16. Vocational Decision

Choosing a State in Life

So the end of the rhetoric year approached, the time when students usually ponder their vocations. The dream I had in Murialdo was deeply imprinted on my mind; in fact it had recurred several times more in ever clearer terms, so that if I wanted to put faith in it I would have to choose the priesthood towards which I actually felt inclined. But I did not want to believe dreams, and my own manner of life, certain habits of my heart, and the absolute lack of the virtues necessary to that state, filled me with doubts and made the decision very difficult.

Oh, if only I had had a guide to care for my vocation! What a great treasure he would have been for me; but I lacked that treasure. I had a good confessor who sought to make me a good Christian, but who never chose to get involved in the question of my vocation.

Thinking things over myself, after reading some books which dealt with the choice of a state in life, I decided to enter the Franciscan Order.

If I become a secular priest, I told myself, my vocation runs a great risk of shipwreck. I will embrace the priesthood, renounce the world, enter the cloister, and dedicate myself to study and meditation; thus in solitude I will be able to combat my passions, especially my pride, which has put down deep roots in my heart.

So I applied to enter the Reformed Conventuals. I took the examination and was accepted. All was ready for my entry into Chieri’s Monastery of Peace. A few days before I was due to enter, I had a very strange dream. I seemed to see a multitude of these friars, clad in threadbare habits, all dashing about helter-skelter. One of them came up to me and said:

You’re looking for peace, but you won’t find it here. See what goes on! God’s preparing another place, another harvest for you.

I wanted to question this religious but a noise awakened me and I saw nothing more. I revealed everything to my confessor, but he did not want to hear of dreams or friars. In this matter, he said, everyone must follow his own inclinations and not the advice of others.

Then something cropped up which made it impossible for me to carry out my intention. And since the obstacles were many and difficult, I decided to reveal it all to my friend Comollo. He advised me to make a novena. Meanwhile he would write to his uncle the provost. On the last day of my novena, I went to Confession and Holy Communion with this incomparable friend. I attended one Mass and served another at the altar of Our Lady of Grace in the cathedral. Then we went home and found a letter from Fr Comollo which went something like this:

Having given careful consideration to your letter, I advise your friend not to enter a monastery at this time. Let him don the clerical habit. As he goes on with his studies he will better understand what God wants him to do. He must not fear to lose his vocation because aloofness from the world and earnest piety will help him overcome every obstacle.

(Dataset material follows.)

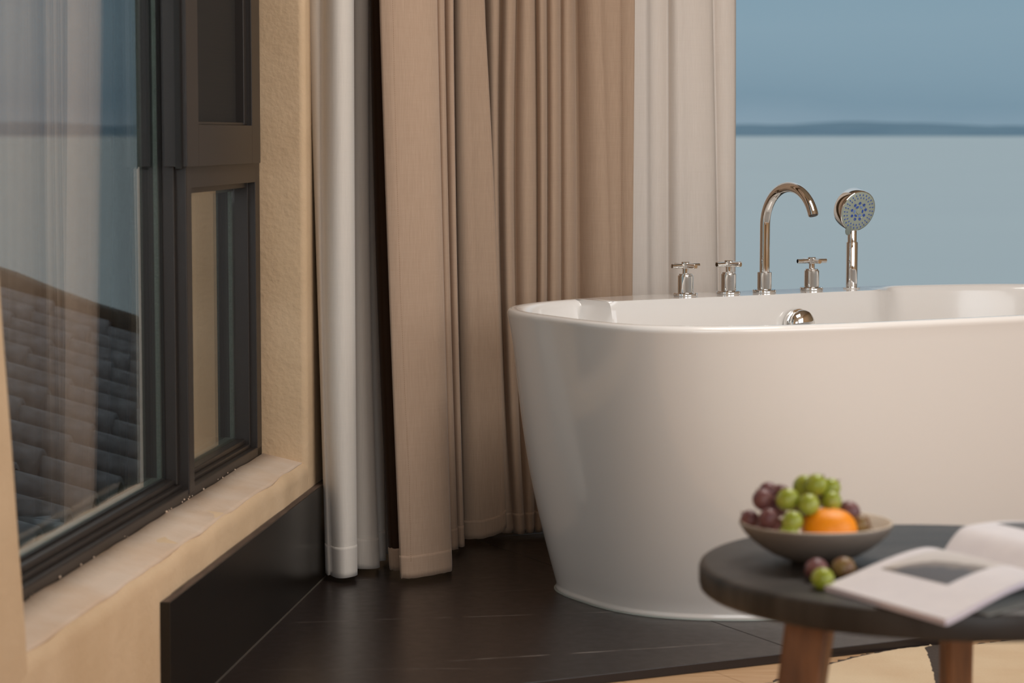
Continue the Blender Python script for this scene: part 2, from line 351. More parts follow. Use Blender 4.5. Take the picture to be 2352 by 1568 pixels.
# ================================================================== FLOORS
E0 = atZ(1480, 1537, 0); E1 = atZ(1913, 1488, 0); EV = (E1 - E0); EV.z = 0; EV.normalize(); EP = Vector((-EV.y, EV.x, 0))
J = atZ(1791, 1480, 0); J.z = 0
def ep(a, b): return J + EV*a + EP*b     # a along the platform edge from the joint, b inwards
e_off = (E0 - J).dot(EP)
plat = struct(empty('floor_platform', (0, 0, 0))); plat.name = 'floor_platform'; plat['label'] = 'raised floor of large black marble tiles under the bathtub'
def clipped_tile(a0, a1, b0, b1):
    poly = [ep(a0, b0), ep(a1, b0), ep(a1, b1), ep(a0, b1)]
    # clip against the left wall slab plane and the window wall
    for (q, nn) in ((L(0, .0178, 0), N), (Vector((-sin(WA)*5.2, cos(WA)*5.2, 0)), Vector((sin(WA), -cos(WA), 0)))):
        out = []
        for i in range(len(poly)):
            p, r = poly[i], poly[(i+1) % len(poly)]; dp, dr = (p-q).dot(nn), (r-q).dot(nn)
            if dp >= 0: out.append(p)
            if dp*dr < 0: out.append(p + (r-p)*(dp/(dp-dr)))
        poly = out
        if len(poly) < 3: return None
    return poly
WA = R(32.2)     # direction of tub and of the sea window wall
g = .0008
for a0 in (-2.4, -1.2, 0, 1.2, 2.4):
    for b0, b1 in ((e_off, e_off+1.42), (e_off+1.42, e_off+3.0)):
        poly = clipped_tile(a0+g, a0+1.2-g, b0+g, b1-g)
        if poly:
            bm = bmesh.new(); prism(bm, poly, -.017, 0); obj('floor_tile', bm, M_floor, plat, bevel=.0012)
bm = bmesh.new(); poly = clipped_tile(-2.4, 3.6, e_off+.004, e_off+3.0); prism(bm, poly, -.018, -.0045); obj('tile_bed', bm, M_caulk, plat)
# oak floor in front
fl = struct(empty('floor', (0, 0, -.018))); fl['label'] = 'light oak plank floor below the black platform'
pw = .19
for i in range(-16, 22):
    a0 = i*pw; l0 = -7.2 + (i*.37 % 1.1)
    while l0 < e_off - .001:
        l1 = min(l0+1.4, e_off - .0006 + .006)
        p = [ep(a0+.0006, l0), ep(a0+pw-.0006, l0), ep(a0+pw-.0006, l1-.001), ep(a0+.0006, l1-.001)]
        if max((q - P0).dot(N) for q in p) > 0 and all(-2.6 < q.y for q in p) and min(q.x for q in p) < 3.3:
            bm = bmesh.new(); prism(bm, [q - fl.location*0 for q in p], -.012, 0); obj('floor_plank', bm, M_oak, fl, bevel=.0005, seg=1)
        l0 += 1.4
bm = bmesh.new(); prism(bm, [(-1.6, -2.6), (4.5, -2.6), (4.5, 8.6), (-1.6, 8.6)], -.25, -.0125); obj('subfloor', bm, M_caulk, fl)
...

I followed this wise advice and applied myself seriously to those things which would help prepare me to take the clerical habit. I took the rhetoric examination and then I also took the entrance examination for the seminary in Chieri – in the very rooms of the house which Charles Bertinetti willed us at his death, in the rooms Canon Burzio rented. That year the exam was not held in Turin as was usual, because of the cholera morbus which threatened our area.

I would like to note something about the college at Chieri that certainly exemplifies the spirit of piety that flourished there. During my four years as a student in the college, I do not remember ever hearing any talk, not even a word, that could be considered impolite or irreligious.

At the end of rhetoric course, of the 25 students, 21 embraced the clerical state, three became doctors, and one became a merchant.

When I got home for the holidays, I gave up acrobatics. I dedicated myself to reading good books which, I am ashamed to say, I had neglected up to then. I still kept up my interest in the youngsters, entertaining them with stories, pleasant recreation, sacred music; especially, finding that many of them, even the older ones, were almost ignorant of the truths of faith, I also undertook to teach them their daily prayers and other things more important at that age. It was a kind of oratory, attended by about fifty children, who loved me and obeyed me as if I were their father.